Loans at commercial banks go down. Loans at Bank of England go up.

It's just like remortgaging. But of course if you remortgaged to a bank you owned outright, then any interest you paid would come back to you as the bank dividend. In other words your net cost would be effectively zero.

Also to note when someone asked earlier:
"If banks had a bottomless pit then how come a number of them became insolvent? Surely this would have been impossible on your reckoning."

Because the Bank of England prevents them from refinancing themselves via balance sheet expansion. They have to cycle it via the economy and draw interest instead.

The Bank of England reserves the self-refinancing trick for its own purposes.

Random said...

"So the deficit would rise by 12 Billion if the QE policy was reversed at a later date."
The only thing wrong with this thread is this. Spending generates tax as it is spent and "respent". Bond interest is just like spending on cigarettes by people on welfare or any other type of spending. We can't know the effect on the "deficit" - because it depends on private sector decisions to spend and save.

It's utterly fascinating to watch the number of people who cannot differentiate between the total tax take and the distribution. I see it all the time.

Changing the taxation alters the distribution and arguably makes it 'fairer', but it won't eliminate the deficit or even change it substantially. And that's because the deficit is caused by the savings desires of the private sector. The government has little influence on it. It is what it is.

This Neil Wilson article explains it well:
http://www.3spoken.co.uk/2014/04/taxation-government-investment-each.html

See these morons at the Guardian talking about 'shock' new figures. Haha:
http://www.theguardian.com/business/2015/nov/20/worst-uk-deficit-figures-six-years-george-osborne

Random said...

Hey Mark. You may find this article interesting:
http://www.3spoken.co.uk/2014/03/scottish-independence-myths-national.html
It is about Scottish Independence and the "National Debt"

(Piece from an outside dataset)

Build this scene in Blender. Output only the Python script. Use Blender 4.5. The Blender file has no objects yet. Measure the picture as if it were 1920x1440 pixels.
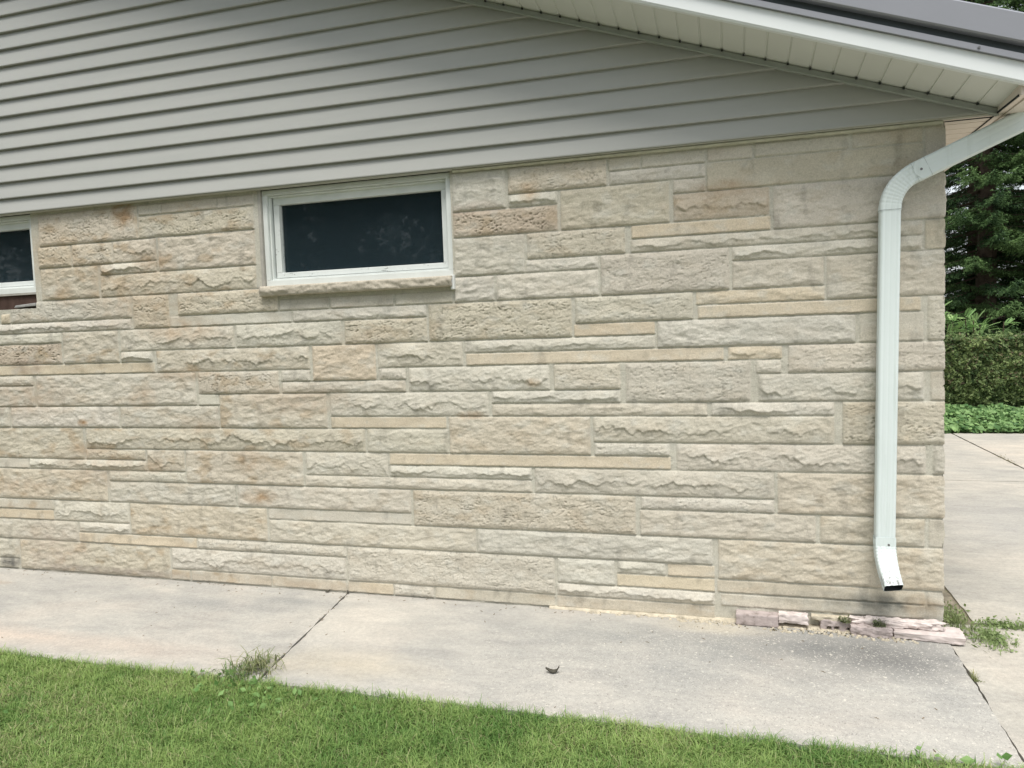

"The APF is part of Bank of England which is part of HM Treasury which is part of UK government. Anybody who pretends that these are separate and independent bodies clearly needs psychiatric treatment and I cannot help them."
In Information Systems this is known as white box and black box testing. With white box you can see the internals and with black box you can't - requiring you to conform to that modules interface in your testing.